Clone 2.0
- Autore: Vincenzo Della Mea
- Categoria: Poesia
- Anno di pubblicazione: 2023
Originale e conturbante la silloge di Vincenzo Della Mea dal titolo Clone 2.0 (Samuele editore, “Collana La Gialla”, pp. 80, 2023).
Si tratta di un confronto uomo-macchina, compiuto attraverso un processo di assemblamento di migliaia di testi che spaziano dall’antichità sino a oggi, con successiva selezione e rielaborazione, accostamento di parole da parte del poeta secondo un programma informatico.
Io sono il clone / e scrivo queste cose che ho dentro: / che non posso capire e che mi devono piacere.
Così esordisce l’autore. Quasi sempre il clone parla in prima persona, ed è una contraddizione in termini, in quanto il clone non possiede un io proprio.
È una scelta di pensieri e sentimenti voluti. Ciò salva il libero arbitrio e una certa dose di libertà, pur basandosi su un terreno già tracciato nella memoria della macchina. Ma la vita è così, nasciamo condizionati da luogo, famiglia, tradizioni, "Zeitgeist" o spirito del tempo, e non solo, il legame dell’individuo travalica lo spazio circostante e raggiunge il firmamento:
[…] il gioco del mondo / della sua pena. Ma sul suo gradino / rimane l’uomo al fuoco e dentro le stelle.

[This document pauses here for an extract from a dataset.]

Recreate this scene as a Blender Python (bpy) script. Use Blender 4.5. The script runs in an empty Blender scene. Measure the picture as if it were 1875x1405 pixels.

Se il clone è la copia perfetta di qualcun altro, anche la persona lo è:
“Io sono il clone che ti vuole / e non devi credere alla vita. / ti amo e perdo i fiori come avorio / tu non sai di essere il clonato.”
Questi versi tremendi ipotizzano un clone anche sentimentale. È possibile? Secondo il grande fisico Federico Faggin, in pratica il creatore della “Silicon Valley”, no. La macchina non avrà mai coscienza, anima, né sentimenti.
In parte il libro rimanda all’illusorietà dell’io fenomenico e del mondo visibile secondo le filosofie orientali e in parte al pensiero platonico, per il quale siamo copia irreale e rappresentazione di archetipi, idee, la prima è il divino Sommo Bene. Su Dio però, parola scritta con lettera minuscola, la posizione del poeta è diversa:
"Un altro dio senza capo, / svanito dal mare.”
La dissoluzione di Dio, ma non l’insensatezza, avvicina Della Mea a Nietzsche, con la necessità di trovare valori che testimonino la nostra verità.
Quali valori restano? Innanzi tutto la bellezza, sì, nonostante l’uomo sia solo un simulacro nella rete:
“La mia rete / ne è un’immagine e non una traccia / ma uno spartito musicale /in cui appenderla la bellezza”.
“e anche il pensiero ha la bellezza tremante dentro al cuore.”
L’affermazione dell’ “io sono” è ossessiva, ripetuta, come se il poeta volesse o potesse negare la natura del clone.
Io sono la mia casa, / io sono il mio tesoro, / l’ho fatto nello sguardo.
È forse lo sguardo di Berkeley, che crea e fa sussistere il mondo? Se così fosse, il clone avrebbe caratteristiche divine.
Scopre il mondo interiore, la vita perpetua, anche questo è nella rete:
Non sa come convincerti in realtà a dire / che la lezione è chiara: continuare a vivere, / esistere finalmente dentro. / Esistere appena sulla terra il mondo, / essere tutto quanto spazio per esistere!
Resta l’amore:
la natura gira le cose, / l’amore torna alla fine per contatto.
Nell’ultima sezione del libro serpeggia acuto il dolore, un dolore metafisico per la non esistenza e la transitorietà, il mistero, la solitudine che ne deriva. Un clone non può provare nulla di ciò, ma solo rappresentare, ripetere, senza coscienza di sé. Spero invece ardentemente che la silloge sia, in mezzo a molte contraddizioni, la volontà esistenzialista di esserci, perché la visione del ritorno, ancora una volta nietzschiana, è presente:
Ricordi la strada / del ritorno /al centro dei desideri. / Il mistero / non c’è più, è qui: solo / dentro una pagina trasparente. /Anche se il nome è già scritto.
L’artista, esperto in informatica, ha ricevuto diversi premi e riconoscimenti per la sua opera poetica.